Two charming daughters are the fruit of this not very orthodox union. Dressed in seraphines of blue silk, they performed the Russian and the Cossack dances with exquisite grace, and enchanted us during the whole continuance of the ball. The Russian dance fascinates by its simplicity and poetry, and differs entirely from all other national dances: it consists not so much in the steps, as in a pensive, natural pantomime, in which northern calmness and gravity are tempered by a charming grace and timidity. Less impassioned than the dances of Spain, it affects the senses with a gentle langour which it is not easy to resist.
We met with a Frenchman at Taganrok, a real hero of romance. At eighteen his adventurous temper impelled him to quit the service to go and play a part in the Greek revolution. He participated in all the chances and dangers of the struggle against the Turks; and battling sometimes as a guerrillero, sometimes as a seaman, and sometimes as a diplomatist, he was thrown into more or less immediate contact with all those who shed such a lustre on the war of independence. In one of his campaigns he chanced to save the life of a young and pretty Smyrniote, whom he lost no time in marrying and bearing far away from the scenes of massacre with which the whole archipelago then abounded. A Russian nobleman advised him to repair to Moscow, and furnished him with the means. His wife's magnificent Greek costume, her youth and beauty, produced an intense sensation in that capital. The whole court, which was then in Moscow, was full of interest for the young Smyrniote, and the empress even sought to attach her to her person by the most tempting offers. Madame de V. refused them, preferring to remain with her husband, whose conduct, however, was far from irreproachable. Being young, very handsome, and of an enterprising character, his successes among the Muscovite ladies were very numerous; and he was everywhere known by the name of the handsome Frenchman.
An adventure that made a great deal of noise, and in which a lady of the court had completely compromised her reputation for his sake, obliged him to quit Moscow in the midst of his triumphs. He then led his wife from one capital to another, presenting her everywhere as an interesting victim of the Greek revolution. After this European tour, he returned to Paris, where he passed some years. Many eminent artists of that city painted the portrait of his wife, who is still very beautiful. In 1838 he left Paris and settled in Taganrok as a teacher of the French language; and there this poet, traveller, man of the world, and beau cavalier is throwing away almost all his advantages, which are of little service to him in the walk he has chosen, and in a town where there are so few persons capable of appreciating him.
Our whole colony in Taganrok consists of Doctor Meunier, who acts as consul; M. de V., and a Provençal lady, who keeps a boarding-school.
This Doctor Meunier is another original. He passed I know not how many years in the service of the Shah of Persia, who had a great regard for him, and invested him on his departure with the order of the sun, a magnificent decoration, more brilliant than that of a grand cordon.

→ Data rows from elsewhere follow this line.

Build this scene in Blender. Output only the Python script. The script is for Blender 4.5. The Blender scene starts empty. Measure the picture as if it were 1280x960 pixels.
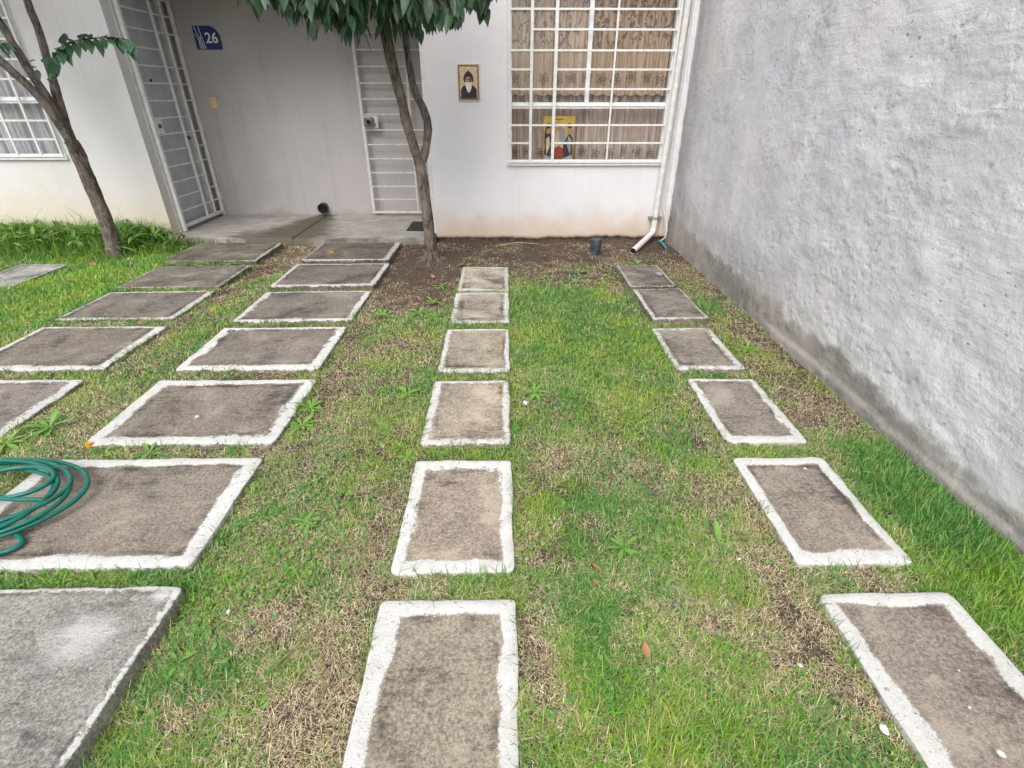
import bpy, bmesh, math, random
import numpy as np
from mathutils import Vector, Matrix

random.seed(7)
R = np.random.default_rng(11)
rad = math.radians
scene = bpy.context.scene
COL = scene.collection

# ------------------------------------------------------------------ camera, sky, sun, exposure
cd = bpy.data.cameras.new('camera')
cam = bpy.data.objects.new('camera', cd)
COL.objects.link(cam)
cam.location = (0, 0, 1.6)
cam.rotation_euler = (rad(90 - 29.36), 0, rad(-0.78))
cd.sensor_width = 36
cd.lens = 18.0
cd.clip_start = 0.02
cd.clip_end = 500
scene.camera = cam

SUN_EL, SUN_AZ = 50.0, 196.0          # azimuth clockwise from +Y (towards the house)
world = bpy.data.worlds.new('World')
scene.world = world
world.use_nodes = True
wn = world.node_tree
wn.nodes.clear()
sky = wn.nodes.new('ShaderNodeTexSky')
sky.sky_type = 'NISHITA'
sky.sun_disc = False
sky.sun_elevation = rad(SUN_EL)
sky.sun_rotation = rad(SUN_AZ)
sky.air_density = 1.0
sky.dust_density = 3.0
sky.ozone_density = 1.0
hs = wn.nodes.new('ShaderNodeHueSaturation')      # cloud cover: the sky's blue is washed out to grey-white
hs.inputs['Saturation'].default_value = 0.24
bgn = wn.nodes.new('ShaderNodeBackground')
bgn.inputs['Strength'].default_value = 0.15
wo = wn.nodes.new('ShaderNodeOutputWorld')
wn.links.new(sky.outputs[0], hs.inputs['Color'])
wn.links.new(hs.outputs[0], bgn.inputs[0])
wn.links.new(bgn.outputs[0], wo.inputs[0])

sl = bpy.data.lights.new('sun', 'SUN')
sl.energy = 1.5
sl.angle = rad(45)
sl.color = (1.0, 0.965, 0.92)
sun = bpy.data.objects.new('sun', sl)
COL.objects.link(sun)
_d = Vector((math.sin(rad(SUN_AZ)) * math.cos(rad(SUN_EL)), math.cos(rad(SUN_AZ)) * math.cos(rad(SUN_EL)), math.sin(rad(SUN_EL))))
sun.rotation_euler = _d.to_track_quat('Z', 'Y').to_euler()
sun.location = _d * 20

vs = scene.view_settings
vs.view_transform = 'Standard'
vs.look = 'None'
vs.gamma = 1
vs.use_curve_mapping = False
vs.exposure = 0.62
scene.cycles.max_bounces = 8
scene.cycles.transparent_max_bounces = 12
scene.cycles.use_denoising = True

# ------------------------------------------------------------------ helpers: noise
def _hash(ix, iy, seed):
    h = (ix.astype(np.int64) * 374761393 + iy.astype(np.int64) * 668265263 + seed * 2147483647) & 0xffffffff
    h = ((h ^ (h >> 13)) * 1274126177) & 0xffffffff
    h = h ^ (h >> 16)
    return (h & 0xffffff) / float(0xffffff)

def vn(x, y, seed=0):
    x = np.asarray(x, float); y = np.asarray(y, float)
    ix = np.floor(x); iy = np.floor(y)
    fx = x - ix; fy = y - iy
    fx = fx * fx * (3 - 2 * fx); fy = fy * fy * (3 - 2 * fy)
    a = _hash(ix, iy, seed); b = _hash(ix + 1, iy, seed)
    c = _hash(ix, iy + 1, seed); d = _hash(ix + 1, iy + 1, seed)
    return (a * (1 - fx) + b * fx) * (1 - fy) + (c * (1 - fx) + d * fx) * fy

def fbm(x, y, seed=0, o=4):
    v = 0; a = 0.5; t = 0
    for k in range(o):
        v = v + a * vn(x, y, seed + k * 17); t += a
        x = np.asarray(x) * 2.03 + 5.1; y = np.asarray(y) * 2.03 + 1.7; a *= 0.5
    return v / t

def sstep(x, a, b):
    t = np.clip((np.asarray(x) - a) / (b - a), 0, 1)
    return t * t * (3 - 2 * t)

# ------------------------------------------------------------------ helpers: objects
def tag(o, label=None, cat=None, group=None, kind=None):
    if label: o['label'] = label
    if cat: o['category'] = cat
    if group: o['group'] = group
    if kind: o['kind'] = kind
    return o

def empty(name, loc=(0, 0, 0), label=None, cat=None, group=None):
    o = bpy.data.objects.new(name, None)
    o.empty_display_size = 0.1
    COL.objects.link(o)
    o.location = loc
    return tag(o, label, cat, group)

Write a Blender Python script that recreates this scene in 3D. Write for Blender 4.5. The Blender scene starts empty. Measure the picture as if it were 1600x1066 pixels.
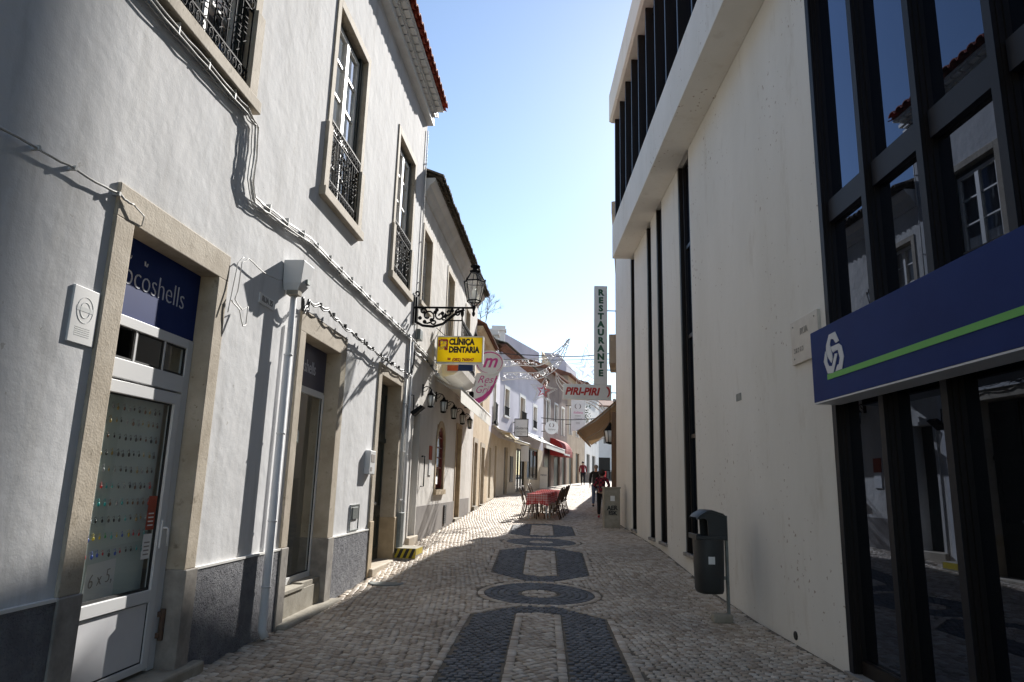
import bpy, bmesh, math, random
import numpy as np
from mathutils import Vector, Matrix
random.seed(7); np.random.seed(7)
PI=math.pi
# ------------------------------------------------------------------ camera
SC=bpy.context.scene; COL=SC.collection
F=1070.; PITCH=math.radians(11.8); ROLL=math.radians(1.6); EYE=Vector((0,0,1.6))
cf=Vector((0,math.cos(PITCH),math.sin(PITCH))); r0=Vector((1,0,0)); u0=r0.cross(cf)
cr=math.cos(ROLL)*r0+math.sin(ROLL)*u0; cu=-math.sin(ROLL)*r0+math.cos(ROLL)*u0
cam_d=bpy.data.cameras.new('camera'); cam=bpy.data.objects.new('camera',cam_d); COL.objects.link(cam)
M=Matrix((( cr.x,cu.x,-cf.x,EYE.x),(cr.y,cu.y,-cf.y,EYE.y),(cr.z,cu.z,-cf.z,EYE.z),(0,0,0,1)))
cam.matrix_world=M; cam_d.sensor_width=36; cam_d.lens=F/1600*36; cam_d.clip_end=1500; cam_d.clip_start=.05
SC.camera=cam
def at(px,py,Y):   # photo pixel at depth Y -> world point
    d=cf+cr*((px-800)/F)+cu*((533-py)/F)
    return EYE+d*(Y/d.y)
# ------------------------------------------------------------------ sky, sun, exposure
SUN_AZ=math.radians(20.3); SUN_EL=math.radians(31)
W=bpy.data.worlds.new('World'); SC.world=W; W.use_nodes=True
nt=W.node_tree; bg=nt.nodes['Background']; sk=nt.nodes.new('ShaderNodeTexSky')
sk.sky_type='NISHITA'; sk.sun_disc=False; sk.sun_elevation=SUN_EL; sk.sun_rotation=SUN_AZ
sk.air_density=1.0; sk.dust_density=0.15; sk.ozone_density=1.1; sk.altitude=10
nt.links.new(sk.outputs[0],bg.inputs[0]); bg.inputs[1].default_value=.088
sd=Vector((math.sin(SUN_AZ)*math.cos(SUN_EL),math.cos(SUN_AZ)*math.cos(SUN_EL),math.sin(SUN_EL)))
sl=bpy.data.lights.new('sun','SUN'); sl.energy=4.3; sl.angle=math.radians(.53); sl.color=(1,.965,.91)
so=bpy.data.objects.new('sun',sl); COL.objects.link(so); so.rotation_euler=sd.to_track_quat('Z','Y').to_euler(); so.location=(10,20,40)
SC.view_settings.view_transform='Standard'; SC.view_settings.look='None'; SC.view_settings.exposure=1.18; SC.view_settings.gamma=1
SC.cycles.max_bounces=8; SC.cycles.transparent_max_bounces=12
# ------------------------------------------------------------------ frames
def frame(p0,az,side):
    a=math.radians(az); n=Vector((math.cos(a),-math.sin(a),0))*side; d=Vector((math.sin(a),math.cos(a),0)); p=Vector((p0[0],p0[1],0))
    def fr(o,s,z): return p+n*o+d*s+Vector((0,0,z))
    fr.az=az; fr.n=n; fr.d=d; return fr
def offp(az,off):
    a=math.radians(az); return (math.cos(a)*off,-math.sin(a)*off)
L=frame(offp(4.5,-3.1),4.5,1)       # left facade plane
R=frame(offp(.6,3.08),.6,-1)        # right facade plane, o>0 towards the street
B3=frame((-.5,33.1),13.1,1); B4=frame((2.15,44.7),16,1); R2=frame((3.31,21.4),9.8,-1)
WD=frame((0,0),0,1)                 # plain world: o=x, s=y
YS=[-60,0,9,11,13,15,18,21,24,28,35,53,80,300]; ZS=[0,0,0,.07,.22,.36,.45,.56,.68,.86,1.1,1.7,2.5,6]
def gz(y): return float(np.interp(y,YS,ZS))
# ------------------------------------------------------------------ mesh builder
class MB:
    def __init__(s): s.v=[]; s.f=[]; s.sm=[]
    def add(s,vs,fs,smooth=False):
        b=len(s.v); s.v+= [Vector(q) for q in vs]; s.f+=[tuple(b+i for i in f) for f in fs]; s.sm+=[smooth]*len(fs); return s
    def box(s,fr,o0,o1,s0,s1,z0,z1):
        vs=[fr(o,t,z) for o in (o0,o1) for t in (s0,s1) for z in (z0,z1)]
        return s.add(vs,[(0,1,3,2),(4,6,7,5),(0,4,5,1),(2,3,7,6),(0,2,6,4),(1,5,7,3)])
    def quad(s,a,b,c,d): return s.add([a,b,c,d],[(0,1,2,3)])
    def prism(s,fr,poly,o0,o1):     # poly in (s,z)
        n=len(poly); vs=[fr(o0,a,b) for a,b in poly]+[fr(o1,a,b) for a,b in poly]
        return s.add(vs,[tuple(range(n)),tuple(range(2*n-1,n-1,-1))]+[(i,(i+1)%n,n+(i+1)%n,n+i) for i in range(n)])
    def prism_s(s,fr,poly,s0,s1):   # poly in (o,z)
        n=len(poly); vs=[fr(a,s0,b) for a,b in poly]+[fr(a,s1,b) for a,b in poly]
        return s.add(vs,[tuple(range(n)),tuple(range(2*n-1,n-1,-1))]+[(i,(i+1)%n,n+(i+1)%n,n+i) for i in range(n)])
    def prism_z(s,fr,poly,z0,z1):   # poly in (o,s)
        n=len(poly); vs=[fr(a,b,z0) for a,b in poly]+[fr(a,b,z1) for a,b in poly]
        return s.add(vs,[tuple(range(n)),tuple(range(2*n-1,n-1,-1))]+[(i,(i+1)%n,n+(i+1)%n,n+i) for i in range(n)])
    def tube(s,pts,r,n=8,closed=False):
        pts=[Vector(p) for p in pts]; m=len(pts); rs=r if isinstance(r,(list,tuple)) else [r]*m
        vs=[]; up=None
        for i,p in enumerate(pts):
            a=pts[(i-1)%m] if (closed or i>0) else p; b=pts[(i+1)%m] if (closed or i<m-1) else p
            t=(b-a); t=t.normalized() if t.length>1e-9 else Vector((0,0,1))
            if up is None: up=Vector((0,0,1)) if abs(t.z)<.9 else Vector((1,0,0))
            x=t.cross(up); 
            if x.length<1e-4: x=t.cross(Vector((0,1,.3)))
            x.normalize(); y=x.cross(t).normalized(); up=y
            for k in range(n):
                c=2*PI*k/n; vs.append(p+(x*math.cos(c)+y*math.sin(c))*rs[i])
        fs=[]
        for i in range(m if closed else m-1):
            for k in range(n): fs.append((i*n+k,i*n+(k+1)%n,((i+1)%m)*n+(k+1)%n,((i+1)%m)*n+k))
        s.add(vs,fs,True)
        if not closed: s.add(vs[:n],[tuple(range(n-1,-1,-1))]); s.add(vs[-n:],[tuple(range(n))])
        return s
    def lathe(s,c,prof,n=16,smooth=True,axis=None):
        c=Vector(c); vs=[]
        for r,z in prof:
            for k in range(n):
                a=2*PI*k/n+PI/n; q=Vector((r*math.cos(a),r*math.sin(a),z)); vs.append(c+(axis@q if axis else q))
        m=len(prof); fs=[(i*n+k,i*n+(k+1)%n,(i+1)*n+(k+1)%n,(i+1)*n+k) for i in range(m-1) for k in range(n)]
        s.add(vs,fs,smooth); s.add(vs[:n],[tuple(range(n-1,-1,-1))]); s.add(vs[-n:],[tuple(range(n))]); return s
    def ball(s,c,r,sc=(1,1,1),n=10,m=7):
        c=Vector(c); vs=[]
        for i in range(m+1):
            th=PI*i/m
            for k in range(n):
                a=2*PI*k/n; vs.append(c+Vector((math.sin(th)*math.cos(a)*r*sc[0],math.sin(th)*math.sin(a)*r*sc[1],math.cos(th)*r*sc[2])))
        return s.add(vs,[(i*n+k,i*n+(k+1)%n,(i+1)*n+(k+1)%n,(i+1)*n+k) for i in range(m) for k in range(n)],True)
    def build(s,name,mat,parent=None,bevel=0,origin=None,label=None):
        me=bpy.data.meshes.new(name); root=parent
        while root is not None and root.parent is not None: root=root.parent
        if root is not None: inv=Matrix.Translation(root.location)@Matrix.Rotation(root.rotation_euler.z,4,'Z')
        elif origin is not None: inv=Matrix.Translation(Vector(origin[:3]))@Matrix.Rotation(math.radians(origin[3]) if len(origin)>3 else 0,4,'Z')
        else: inv=Matrix.Identity(4)
        iv=inv.inverted()
        me.from_pydata([tuple(iv@q) for q in s.v],[],s.f)
        me.polygons.foreach_set('use_smooth',s.sm); me.materials.append(mat)
        bm=bmesh.new(); bm.from_mesh(me); bmesh.ops.remove_doubles(bm,verts=bm.verts,dist=1e-5); bmesh.ops.recalc_face_normals(bm,faces=bm.faces); bm.to_mesh(me); bm.free()
        o=bpy.data.objects.new(name,me); COL.objects.link(o)
        if parent is not None: o.parent=parent
        elif origin is not None: o.location=Vector(origin[:3]); o.rotation_euler.z=math.radians(origin[3]) if len(origin)>3 else 0
        if bevel:
            m=o.modifiers.new('bevel','BEVEL'); m.width=bevel; m.segments=2; m.limit_method='ANGLE'; m.angle_limit=.6
        if label: o['label']=label
        return o
def thing(name,label,cat,loc=(0,0,0),rz=0,group=None):
    o=bpy.data.objects.new(name,None); COL.objects.link(o); o.location=loc; o.rotation_euler.z=math.radians(rz); o.empty_display_size=.2
    o['label']=label; o['category']=cat
    if group: o['group']=group
    return o
def tag(o,label,cat,group=None):
    o['label']=label; o['category']=cat
    if group: o['group']=group
    return o
def dup(root,loc=None,rz=None,label=None,group=None):
    r=root.copy(); COL.objects.link(r)
    if loc is not None: r.location=loc
    if rz is not None: r.rotation_euler.z=math.radians(rz)
    if label: r['label']=label
    if group: r['group']=group
    for ch in list(root.children):
        c=ch.copy(); COL.objects.link(c); c.parent=r
        for g in list(ch.children):
            d=g.copy(); COL.objects.link(d); d.parent=c
    return r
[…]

Having shrewdly availed himself of his extensive opportunities for observation, his acquaintance is highly to be prized by all who love to give their imagination free scope: his graphic and marvellous stories are like pages from the Arabian Nights. In an instant, he sets before his hearers palaces of gold and azure, bewitching almehs, towns ruined to their foundations, towers of human heads, a French milliner superintending the education of Persian ladies, princes, beggars, dervishes, unbounded luxury side by side with the most hideous poverty, and all that the East can show to move, allure, or terrify the soul.
One of the houses that offer most attractions for foreigners, is that of Mr. Yeams, brother of the English consul-general of Odessa. We found him possessed of all his brother's amiable qualities and perfect tact. When the English can shake off the stiffness with which they are so justly reproached, and their immoderate pride, they are perhaps the most agreeable of all acquaintances. They generally possess strong powers of observation and analysis, large and sound information, genuine dignity of conduct, and above all, a good-humoured kindliness, that is more winning for the pains they take to conceal it.
While looking over Mr. Yeams' English, French, and German library, and the journals of all nations that lie on the tables, it is not easy to believe oneself on the shores of the Sea of Azov, and on the outskirts of Europe. The "Journal des Débats," the "Times," and the "Augsburg Gazette," put you au courant of the affairs of Europe, as though Paris and London were not a thousand leagues away from you.
It is not to be conceived into what a confusion of ideas one is cast at first, by the sight of a room filled with books, maps, journals, familiar articles of furniture, and people talking French: you ask yourself what is become of the days and nights you have spent in galloping post, the vast extent of sea you have crossed, the leagues of land and water, the regions and the climes you have left between you and your native country.
With the advances civilisation is daily making, distances will soon be annulled; for distance to my thinking, consists not in difference of longitude, but in diversity of manners and ideas. I certainly felt myself nearer to France in Taganrok than I should have been in certain cantons of Switzerland or Germany.